Auckland-based Bethunes said its net loss shrank to $9,473, or 0.01 cents per share, in the six months ended Sept. 30 from a loss of $111,962, or 0.1 cents, a year earlier. The $75,000 break fee bolstered revenue after the real estate investor decided it wasn't a good time to raise capital. The stock last traded at 1.8 cents.

The company reiterated plans to acquire New Plymouth-based freight and logistics group Transport Investments Ltd for $200 million in a reverse listing. It said it expects to release all documents related to the transaction, including an independent appraisal report by Grant Samuel, to the market and shareholders later this month, with a shareholder meeting scheduled for early December.
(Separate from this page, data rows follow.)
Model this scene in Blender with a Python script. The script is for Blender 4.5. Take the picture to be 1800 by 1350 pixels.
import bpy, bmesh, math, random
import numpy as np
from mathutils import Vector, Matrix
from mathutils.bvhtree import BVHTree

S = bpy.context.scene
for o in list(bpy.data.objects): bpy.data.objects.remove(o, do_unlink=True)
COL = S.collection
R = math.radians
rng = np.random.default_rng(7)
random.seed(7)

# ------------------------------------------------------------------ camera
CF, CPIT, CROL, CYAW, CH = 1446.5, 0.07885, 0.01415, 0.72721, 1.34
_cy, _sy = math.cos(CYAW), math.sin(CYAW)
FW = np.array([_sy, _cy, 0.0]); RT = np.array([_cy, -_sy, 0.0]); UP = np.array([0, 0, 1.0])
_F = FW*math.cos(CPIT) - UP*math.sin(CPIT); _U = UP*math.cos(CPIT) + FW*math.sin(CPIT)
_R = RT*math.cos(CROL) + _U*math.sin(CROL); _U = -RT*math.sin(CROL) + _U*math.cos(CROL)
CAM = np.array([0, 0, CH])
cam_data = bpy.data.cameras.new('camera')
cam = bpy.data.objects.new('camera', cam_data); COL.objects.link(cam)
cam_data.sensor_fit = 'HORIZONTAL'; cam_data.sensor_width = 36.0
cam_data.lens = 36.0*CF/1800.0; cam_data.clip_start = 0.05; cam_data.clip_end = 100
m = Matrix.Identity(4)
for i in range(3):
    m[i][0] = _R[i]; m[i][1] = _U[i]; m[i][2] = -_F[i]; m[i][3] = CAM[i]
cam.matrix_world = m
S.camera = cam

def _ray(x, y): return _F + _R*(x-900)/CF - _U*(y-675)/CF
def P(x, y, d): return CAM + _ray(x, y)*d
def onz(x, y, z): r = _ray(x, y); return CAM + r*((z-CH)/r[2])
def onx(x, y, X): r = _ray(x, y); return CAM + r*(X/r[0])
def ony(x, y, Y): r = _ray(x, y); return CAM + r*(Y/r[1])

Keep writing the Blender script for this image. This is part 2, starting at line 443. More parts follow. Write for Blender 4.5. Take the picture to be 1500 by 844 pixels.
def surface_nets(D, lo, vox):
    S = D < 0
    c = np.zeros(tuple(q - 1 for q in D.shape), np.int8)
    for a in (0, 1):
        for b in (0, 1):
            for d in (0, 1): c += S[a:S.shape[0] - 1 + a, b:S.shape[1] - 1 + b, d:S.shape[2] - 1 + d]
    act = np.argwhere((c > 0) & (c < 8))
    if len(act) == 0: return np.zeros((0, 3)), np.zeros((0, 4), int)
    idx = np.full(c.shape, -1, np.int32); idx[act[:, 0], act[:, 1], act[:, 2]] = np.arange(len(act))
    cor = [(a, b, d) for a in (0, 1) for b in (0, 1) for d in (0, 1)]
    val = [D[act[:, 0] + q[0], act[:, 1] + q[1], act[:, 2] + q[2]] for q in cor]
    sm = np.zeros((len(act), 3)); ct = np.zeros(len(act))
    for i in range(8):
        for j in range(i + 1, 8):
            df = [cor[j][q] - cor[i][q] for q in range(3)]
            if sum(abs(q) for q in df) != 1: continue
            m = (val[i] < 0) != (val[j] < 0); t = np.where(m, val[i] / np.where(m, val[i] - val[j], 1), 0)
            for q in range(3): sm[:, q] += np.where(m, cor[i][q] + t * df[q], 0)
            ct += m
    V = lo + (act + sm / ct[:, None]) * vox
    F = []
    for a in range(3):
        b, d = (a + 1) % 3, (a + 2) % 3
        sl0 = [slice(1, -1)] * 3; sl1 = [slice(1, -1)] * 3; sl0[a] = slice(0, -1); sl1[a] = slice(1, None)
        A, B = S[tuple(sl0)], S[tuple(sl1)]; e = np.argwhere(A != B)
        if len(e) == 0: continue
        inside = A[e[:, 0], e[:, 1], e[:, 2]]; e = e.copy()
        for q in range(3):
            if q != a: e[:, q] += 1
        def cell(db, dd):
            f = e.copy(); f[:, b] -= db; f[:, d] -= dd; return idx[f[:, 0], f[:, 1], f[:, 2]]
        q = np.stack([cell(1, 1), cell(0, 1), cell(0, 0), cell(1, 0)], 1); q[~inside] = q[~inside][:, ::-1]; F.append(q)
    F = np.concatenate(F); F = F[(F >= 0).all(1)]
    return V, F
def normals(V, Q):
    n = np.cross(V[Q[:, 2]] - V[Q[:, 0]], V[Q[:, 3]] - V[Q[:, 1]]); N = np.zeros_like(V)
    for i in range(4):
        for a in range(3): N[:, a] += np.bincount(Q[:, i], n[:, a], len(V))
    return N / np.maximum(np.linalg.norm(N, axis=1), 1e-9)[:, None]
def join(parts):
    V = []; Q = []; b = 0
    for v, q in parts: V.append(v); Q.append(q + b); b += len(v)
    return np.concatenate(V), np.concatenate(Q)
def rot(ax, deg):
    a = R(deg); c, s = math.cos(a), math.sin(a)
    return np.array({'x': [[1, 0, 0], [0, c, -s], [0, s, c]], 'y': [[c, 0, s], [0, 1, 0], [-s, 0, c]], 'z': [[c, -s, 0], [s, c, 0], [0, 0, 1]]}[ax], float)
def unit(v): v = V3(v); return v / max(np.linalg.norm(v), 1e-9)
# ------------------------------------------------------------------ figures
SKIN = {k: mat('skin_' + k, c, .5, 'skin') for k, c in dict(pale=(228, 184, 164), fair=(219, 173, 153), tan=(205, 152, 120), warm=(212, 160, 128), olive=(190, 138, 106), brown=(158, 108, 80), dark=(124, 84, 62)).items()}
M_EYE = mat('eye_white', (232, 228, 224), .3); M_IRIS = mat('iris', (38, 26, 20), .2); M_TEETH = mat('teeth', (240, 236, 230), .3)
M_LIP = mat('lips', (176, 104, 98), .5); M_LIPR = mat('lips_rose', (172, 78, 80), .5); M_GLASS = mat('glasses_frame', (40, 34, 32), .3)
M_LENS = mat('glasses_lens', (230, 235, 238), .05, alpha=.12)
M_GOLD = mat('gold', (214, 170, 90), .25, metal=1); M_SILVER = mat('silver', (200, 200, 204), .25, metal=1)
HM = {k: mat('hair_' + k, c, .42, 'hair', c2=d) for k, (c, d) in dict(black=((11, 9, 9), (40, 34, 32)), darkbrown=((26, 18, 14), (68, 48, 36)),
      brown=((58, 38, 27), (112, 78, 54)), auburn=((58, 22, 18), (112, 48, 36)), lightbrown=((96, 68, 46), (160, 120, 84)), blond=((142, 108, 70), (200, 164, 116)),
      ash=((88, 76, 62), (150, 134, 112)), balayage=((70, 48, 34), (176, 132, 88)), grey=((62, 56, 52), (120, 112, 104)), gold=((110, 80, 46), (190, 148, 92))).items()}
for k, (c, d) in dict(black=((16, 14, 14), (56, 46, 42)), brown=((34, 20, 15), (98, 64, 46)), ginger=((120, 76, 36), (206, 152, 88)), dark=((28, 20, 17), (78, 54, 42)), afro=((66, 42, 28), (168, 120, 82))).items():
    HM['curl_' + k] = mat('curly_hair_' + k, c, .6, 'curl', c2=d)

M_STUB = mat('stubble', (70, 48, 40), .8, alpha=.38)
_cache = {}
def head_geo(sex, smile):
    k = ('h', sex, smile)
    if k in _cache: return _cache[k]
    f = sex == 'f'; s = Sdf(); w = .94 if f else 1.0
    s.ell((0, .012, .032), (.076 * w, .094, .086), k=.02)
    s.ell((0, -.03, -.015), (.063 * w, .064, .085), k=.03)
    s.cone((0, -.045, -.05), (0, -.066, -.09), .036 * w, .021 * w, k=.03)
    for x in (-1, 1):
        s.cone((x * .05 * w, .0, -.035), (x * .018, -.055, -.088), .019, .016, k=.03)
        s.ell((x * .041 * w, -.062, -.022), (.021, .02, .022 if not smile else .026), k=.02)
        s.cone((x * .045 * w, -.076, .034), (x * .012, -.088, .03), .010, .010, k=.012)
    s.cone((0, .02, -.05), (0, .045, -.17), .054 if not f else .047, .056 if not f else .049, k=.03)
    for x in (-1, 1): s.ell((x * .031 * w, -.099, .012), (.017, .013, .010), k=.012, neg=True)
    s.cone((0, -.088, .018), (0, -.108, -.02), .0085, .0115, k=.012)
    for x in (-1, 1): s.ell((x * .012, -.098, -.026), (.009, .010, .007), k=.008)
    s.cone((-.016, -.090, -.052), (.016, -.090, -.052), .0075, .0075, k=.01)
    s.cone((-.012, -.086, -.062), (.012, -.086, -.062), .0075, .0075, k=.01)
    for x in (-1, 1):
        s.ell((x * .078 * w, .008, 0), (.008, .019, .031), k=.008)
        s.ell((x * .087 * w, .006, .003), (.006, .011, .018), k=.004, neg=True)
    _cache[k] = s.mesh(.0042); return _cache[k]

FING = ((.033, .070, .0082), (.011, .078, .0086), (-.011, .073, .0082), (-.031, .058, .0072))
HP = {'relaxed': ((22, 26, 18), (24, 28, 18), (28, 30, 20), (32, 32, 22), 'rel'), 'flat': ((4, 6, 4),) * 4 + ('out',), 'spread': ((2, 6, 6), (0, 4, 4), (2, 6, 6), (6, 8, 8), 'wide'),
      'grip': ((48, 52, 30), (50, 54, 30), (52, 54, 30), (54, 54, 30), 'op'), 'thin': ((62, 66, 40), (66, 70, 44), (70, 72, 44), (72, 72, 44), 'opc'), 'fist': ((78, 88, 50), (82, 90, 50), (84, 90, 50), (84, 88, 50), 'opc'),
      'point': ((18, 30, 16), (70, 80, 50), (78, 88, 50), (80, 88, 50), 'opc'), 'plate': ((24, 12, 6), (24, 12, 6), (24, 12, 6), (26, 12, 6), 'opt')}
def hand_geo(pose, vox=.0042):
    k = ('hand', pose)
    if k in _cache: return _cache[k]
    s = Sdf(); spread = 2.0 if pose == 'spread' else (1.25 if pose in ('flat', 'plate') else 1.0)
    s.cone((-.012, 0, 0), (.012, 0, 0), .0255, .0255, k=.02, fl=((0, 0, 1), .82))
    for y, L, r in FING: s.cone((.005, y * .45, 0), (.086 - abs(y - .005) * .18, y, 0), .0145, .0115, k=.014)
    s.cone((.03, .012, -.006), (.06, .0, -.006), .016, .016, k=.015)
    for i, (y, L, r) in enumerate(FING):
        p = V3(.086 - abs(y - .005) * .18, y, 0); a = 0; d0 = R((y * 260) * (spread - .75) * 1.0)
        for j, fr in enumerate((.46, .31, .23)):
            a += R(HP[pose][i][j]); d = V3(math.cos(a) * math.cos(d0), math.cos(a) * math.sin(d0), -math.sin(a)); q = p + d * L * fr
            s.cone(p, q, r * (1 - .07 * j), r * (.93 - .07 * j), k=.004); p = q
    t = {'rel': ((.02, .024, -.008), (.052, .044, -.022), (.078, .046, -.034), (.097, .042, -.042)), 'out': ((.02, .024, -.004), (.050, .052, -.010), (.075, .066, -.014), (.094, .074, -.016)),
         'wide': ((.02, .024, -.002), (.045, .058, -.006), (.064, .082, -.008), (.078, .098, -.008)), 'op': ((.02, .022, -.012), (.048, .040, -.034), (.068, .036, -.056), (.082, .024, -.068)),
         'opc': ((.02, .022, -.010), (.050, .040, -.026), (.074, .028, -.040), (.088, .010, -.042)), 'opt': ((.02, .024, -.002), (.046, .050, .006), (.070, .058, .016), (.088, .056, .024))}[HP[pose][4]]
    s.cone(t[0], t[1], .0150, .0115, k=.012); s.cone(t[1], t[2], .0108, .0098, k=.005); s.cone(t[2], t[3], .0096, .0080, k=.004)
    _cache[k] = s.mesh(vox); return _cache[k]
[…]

TIL is one of New Zealand’s largest private domestic freight and logistics platforms, with a nationwide network of branches, depots and warehouses.

Last month, Bethunes said the reverse listing will see it issue 73.3 million shares at $1.50 apiece, roughly $110 million in total, with the rest paid in cash, which will be covered by a new $100 million funding line with ASB Bank.

Bethunes will consolidate its shares on a 254.19-for-one basis, restating the share price to $2.54. The firm's existing assets would then be poured into a separate entity before the reverse takeover, after which Bethunes would raise at least $8.65 million selling shares at $1.50 to wholesale investors in a private placement around the time the deal's completed.

The transaction is subject to shareholder approval from both companies. If it goes ahead, Bethunes investors will own about 0.6 percent of the transport group, which will change its name to TIL Logistics Group and replace the board.

The deal is expected to be wrapped up by Christmas, although the parties have until March 31, 2018, to complete.